[Start]

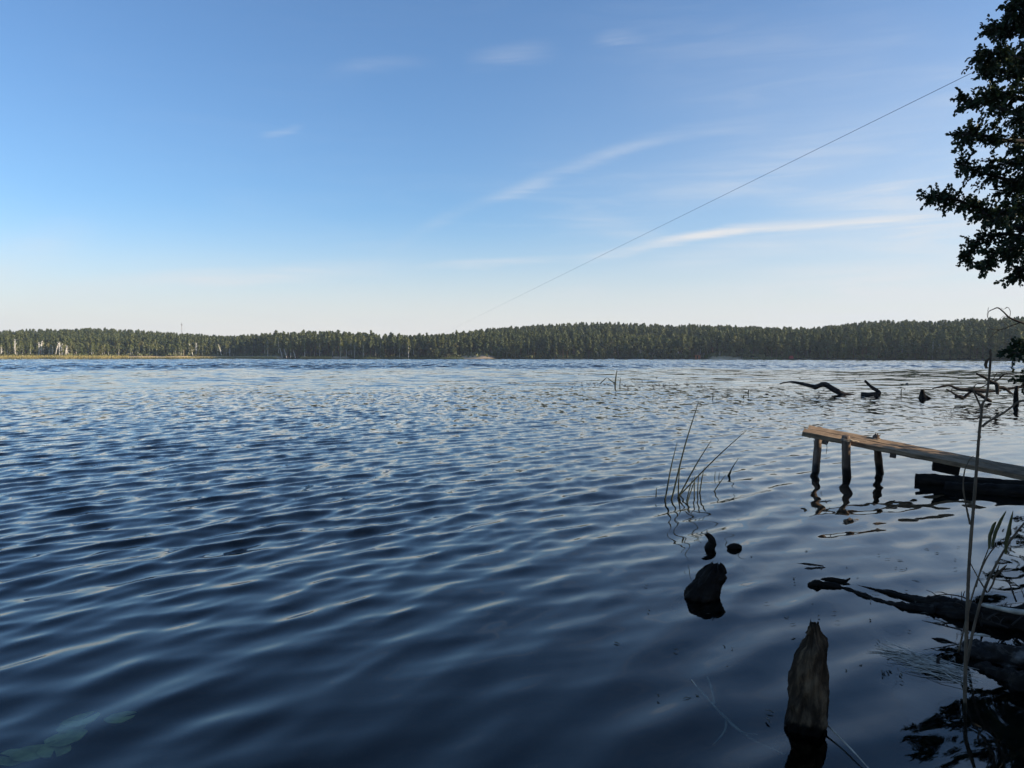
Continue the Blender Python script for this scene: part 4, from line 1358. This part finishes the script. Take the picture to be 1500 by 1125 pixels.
# ------------------------------------------------------------------ rushes, reeds, lily pads
def build_plants():
    def rush(label, loc_px, stems, m=M_RUSH):
        e = empty('rush_clump', water_pt(*loc_px), label, 'rushes')
        inv = Matrix.Translation(-e.location)
        for (bx, by, tx, ty, r) in stems:
            b = water_pt(bx, by); t = at(tx, ty, b.y + (hash((bx, ty)) % 7 - 3) * .03)
            mb = MB()
            mid = b.lerp(t, .55) + Vector((0, 0, .0)) + (t - b).cross(Vector((0, 1, 0))) * .015
            tube(mb, [b - (t - b) * .25, b, mid, t], [r, r, r * .8, r * .3], 6, sub=4)
            o = mb.build('stem', m, e); o.matrix_parent_inverse = inv
    S = []
    for s in [(974.5, 731, 992, 648, .011), (984, 731, 1023, 590, .012), (993.5, 728, 996, 684, .011), (994, 728, 1042, 645, .011), (995, 726, 1094, 630, .010),
              (1006, 733, 1015, 700, .009), (1017, 727, 1018, 697, .009), (1022, 726, 1024, 692, .009), (1025, 722, 1032, 684, .010), (1007, 736, 1020, 698, .009), (961, 726, 962, 714, .008)]:
        S.append(s)
    rush('clump of thin dark rushes with one tall stem and one bent low', (1000, 729), S)
    # broken stalk across the clump
    rush('small pair of thin leaning rush stalks beside the tall rush clump', (1055, 715),
         [(1046, 720, 1063, 696, .009), (1066, 697, 1082, 671, .009), (1068, 697, 1073, 684, .014), (1047, 701, 1048, 690, .006), (1053, 700, 1054, 692, .006)])
    rush('two faint bent stalks standing in the far lily field', (890, 563),
         [(901, 566, 904, 541, .05), (880, 561, 889, 553, .035), (900, 561, 889, 553, .035), (908, 565, 909, 553, .03)])
    # tall dry reed in front at right
    def reed(name, label, base, stems, leaves, m=M_REED, extra=None):
        e = empty(name, base, label, 'reed')
        inv = Matrix.Translation(-e.location)
        for pts, r0, r1 in stems:
            mb = MB(); n = len(pts)
            tube(mb, pts, [r0 + (r1 - r0) * i / (n - 1) for i in range(n)], 8, .12, 25, 1, True, 5)
            o = mb.build('stem', m, e); o.matrix_parent_inverse = inv
        for pts, w_, mm in leaves:
            mb = MB()
            P = [Vector(p) for p in pts]; n = len(P)
            # strap leaf: a folded ribbon
            Q = []
            for i in range(n - 1):
                for k in range(5):
                    Q.append(P[i].lerp(P[i + 1], k / 5))
            Q.append(P[-1]); N = len(Q)
            vs, fs = [], []
            for i, q in enumerate(Q):
                f = i / (N - 1); ww = w_ * (math.sin(math.pi * min(1, .12 + f * .88)) ** .7) * .5 + .0012
                vs += [tuple(q + Vector((-ww, 0, 0))), tuple(q + Vector((0, .25 * ww, 0))), tuple(q + Vector((ww, -.1 * ww, 0))), tuple(q + Vector((0, .25 * ww + .0015, 0)))]
            for i in range(N - 1):
                for k in range(4):
                    fs.append([i * 4 + k, i * 4 + (k + 1) % 4, i * 4 + 4 + (k + 1) % 4, i * 4 + 4 + k])
            mb.add(vs, fs)
            o = mb.build('leaf', mm, e); o.matrix_parent_inverse = inv
        return e, inv
    b = water_pt(1413, 1030); z = b.y
    A = lambda px, py, dz=0: at(px, py, z + dz)
    e, inv = reed('dry_reed', 'tall dry brown forked plant stem in front of the pier', b,
         [([A(1413, 1075), A(1413.5, 1010), A(1416, 920), A(1420, 820), A(1428, 720), A(1434, 640), A(1437, 612), A(1438, 598)], .0105, .0068),
          ([A(1438, 598), A(1440, 590), A(1445, 582), A(1448, 560), A(1450, 540), A(1451, 522)], .0068, .0065),
          ([A(1438, 600), A(1434, 590), A(1428, 577), A(1425, 570)], .0055, .0045),
          ([A(1439, 625), A(1447, 618), A(1468, 606), A(1482, 596), A(1491, 589), A(1502, 587)], .007, .005),
          ([A(1437, 640), A(1432, 645), A(1433, 652), A(1434, 668)], .004, .003),
          ([A(1421, 768), A(1415, 740), A(1411, 715), A(1413, 690), A(1420, 674), A(1426, 668)], .006, .0016)],
         [([A(1451, 524, -.01), A(1446, 527, -.01), A(1443.5, 534, -.01), A(1445, 540, -.01), A(1448, 538, -.01)], .016, M_REED),
          ([A(1425, 572), A(1420, 570), A(1428, 567)], .02, M_REED),
          ([A(1451.5, 523), A(1450.5, 516), A(1451, 511)], .012, M_REED)])
    b = water_pt(1408, 945); z2 = b.y - .25
    A2 = lambda px, py, dz=0: at(px, py, z2 + dz)
    reed('leaning_reed', 'leaning reed with broad pointed green leaves beside the tall dry stem', water_pt(1412, 1035),
         [([A2(1407, 1050), A2(1414, 990), A2(1424, 930), A2(1440, 870), A2(1455, 835), A2(1478, 795), A2(1502, 764)], .010, .006),
          ([A2(1404, 955), A2(1416, 905), A2(1428, 860), A2(1444, 820), A2(1458, 800)], .006, .004),
          ([A2(1446, 868), A2(1432, 845), A2(1422, 826)], .005, .003),
          ([A2(1430, 860), A2(1436, 835), A2(1448, 803), A2(1449, 790)], .004, .003)],
         [([A2(1449, 804, -.02), A2(1450, 785, -.02), A2(1456, 768, -.03), A2(1459, 764, -.03)], .022, M_REEDLEAF),
          ([A2(1453, 801, -.02), A2(1458, 780, -.03), A2(1466, 762, -.04), A2(1474, 748, -.05)], .022, M_REEDLEAF),
          ([A2(1473, 812, -.02), A2(1474, 795, -.03), A2(1479, 770, -.04), A2(1484, 748, -.05)], .022, M_REEDLEAF),
          ([A2(1455, 846, -.02), A2(1466, 836, -.03), A2(1475, 827, -.03)], .022, M_REED),
          ([A2(1447, 868, -.02), A2(1454, 856, -.02), A2(1464, 826, -.02)], .012, M_REED)])
    # submerged lily pads, bottom left
    def pad(name, c, r, tilt, rz, m, label, group=None, notch=True):
        mb = MB(); n = 40
        vs, fs = [(0, 0, 0)], []
        nz = .35 if notch else 0
        for j, rr in enumerate((.5, .85, 1.0)):
            for k in range(n + 1):
                a = nz / 2 + (2 * math.pi - nz) * k / n
                q = r * rr * (1 + .05 * math.sin(3 * a + rz) + .03 * math.sin(7 * a))
                vs.append((q * math.cos(a), q * math.sin(a) * .86, .02 * r * math.sin(5 * a) * rr + (.05 * r if rr == 1 else 0)))
        for k in range(n):
            fs.append([0, 1 + k, 2 + k])
            for j in (0, 1):
                i0 = 1 + j * (n + 1); i1 = i0 + n + 1
                fs.append([i0 + k, i1 + k, i1 + k + 1, i0 + k + 1])
        top = len(vs)
        vs2 = [(x, y, zz - .004) for x, y, zz in vs]
        fs2 = [[i + top for i in f][::-1] for f in fs]
        rim = [[1 + 2 * (n + 1) + k, top + 1 + 2 * (n + 1) + k, top + 2 + 2 * (n + 1) + k, 2 + 2 * (n + 1) + k] for k in range(n)]
        mb.add(vs + vs2, fs + fs2 + rim)
        o = mb.build(name, m)
        o.location = c; o.rotation_euler = (tilt[0], tilt[1], rz)
        return tag(o, label, 'lily pad', group)
    G = 'sunken lily pads'
    for px, py, zz, r, rz, lab in [(176, 1053, -.004, .075, .5, 'yellowish lily pad at the surface, apart from the other sunken ones'),
                                   (118, 1058, -.020, .10, 1.2, 'broad bright sunken lily pad next to the yellowish one'),
                                   (104, 1071, -.030, .075, 2.5, 'small sunken lily pad overlapping the broad bright one'),
                                   (97, 1088, -.036, .095, 4.0, 'round sunken lily pad in the middle of the string of pads'),
                                   (80, 1106, -.05, .085, 5.2, 'dim sunken lily pad below the round middle one'),
                                   (48, 1113, -.06, .10, 0.4, 'broad dim sunken lily pad between the dim one and the deepest'),
                                   (22, 1121, -.07, .09, 3.0, 'deepest sunken lily pad, partly cut off by the photo edge')]:
        p = water_pt(px, py, zz)
        pad('lily_pad', p, r, (.1 * math.sin(px), .1 * math.cos(py)), rz, M_PAD, lab, G)
    # far floating leaves: uncountable specks
    rng = np.random.default_rng(77)
    mb = MB()
    P = []
    for i in range(1100):
        u = rng.uniform()
        if u < .40:
            px = 915 + rng.normal() * 80; py = 563.5 + rng.normal() * 1.8
        elif u < .55:
            px = rng.uniform(725, 900); py = 562.5 + rng.normal() * .9
        elif u < .75:
            px = rng.uniform(1000, 1500); py = rng.uniform(556, 584)
        elif u < .985:
            px = rng.uniform(700, 1400); py = rng.uniform(546, 560)
        else:
            px = rng.uniform(360, 420); py = rng.uniform(547, 550)
        p = water_pt(px, py); P.append((p.x, p.y, .008 + .02 * rng.uniform()))
    P = np.array(P)
    n = len(P)
    an = rng.uniform(0, 6.28, n); r = rng.uniform(.05, .12, n)
    a = np.stack([np.cos(an) * r, np.sin(an) * r, rng.normal(size=n) * .10 * r], 1)
    b = np.stack([-np.sin(an) * r * .8, np.cos(an) * r * .8, rng.normal(size=n) * .10 * r], 1)
    mb.quads(np.stack([P - a, P - b, P + a, P + b], 1))
    o = mb.build('floating_leaves', M_PADDARK, None, False)
    tag(o, 'scattered floating leaves and weed specks on the calm water beyond the rushes', 'floating plants', None, 'stuff')
    # single stalks poking out of the lily field
    mb = MB()
    for px, py, h in [(1044, 585, 4), (1089, 583, 3), (1096, 578, 5), (1144, 579, 3), (1320, 577, 7), (1320, 589, 3), (1306, 580, 3), (1226, 550, 2), (368, 549, 2), (373, 549, 2), (395, 549, 2), (401, 549, 2)]:
        pass
    for px, py, h in [(1044, 585, 4.5), (1089, 583, 3), (1096, 578, 6), (1320, 579, 8), (1226, 551, 3)]:
        p = water_pt(px, py)
        mb = MB(); q = at(px + .4, py - h, p.y)
        tube(mb, [p - Vector((0, 0, .2)), p, p.lerp(q, .6), q, q + Vector((.05, 0, .03))], [.022, .022, .02, .03, .012], 6, .2, 6, px, True, 2)
        tag(mb.build('bud_stalk', M_RUSH), {1044: 'small bud stalk in the water just above the tall rush clump', 1089: 'short lower bud stalk near the tip of the long fallen branch', 1096: 'tall upper bud stalk near the tip of the long fallen branch',
             1320: 'thin bud stalk between the crooked branch and the lone stub', 1226: 'far bud stalk above the long fallen branch'}[px], 'stalk', 'bud stalks in the lily field')
build_plants()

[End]

→ **Task objective**:
Locate each line containing the string "from" and show it.

→ **Correct output**:
Continue the Blender Python script for this scene: part 4, from line 1358. This part finishes the script. Take the picture to be 1500 by 1125 pixels.
    for px, py, zz, r, rz, lab in [(176, 1053, -.004, .075, .5, 'yellowish lily pad at the surface, apart from the other sunken ones'),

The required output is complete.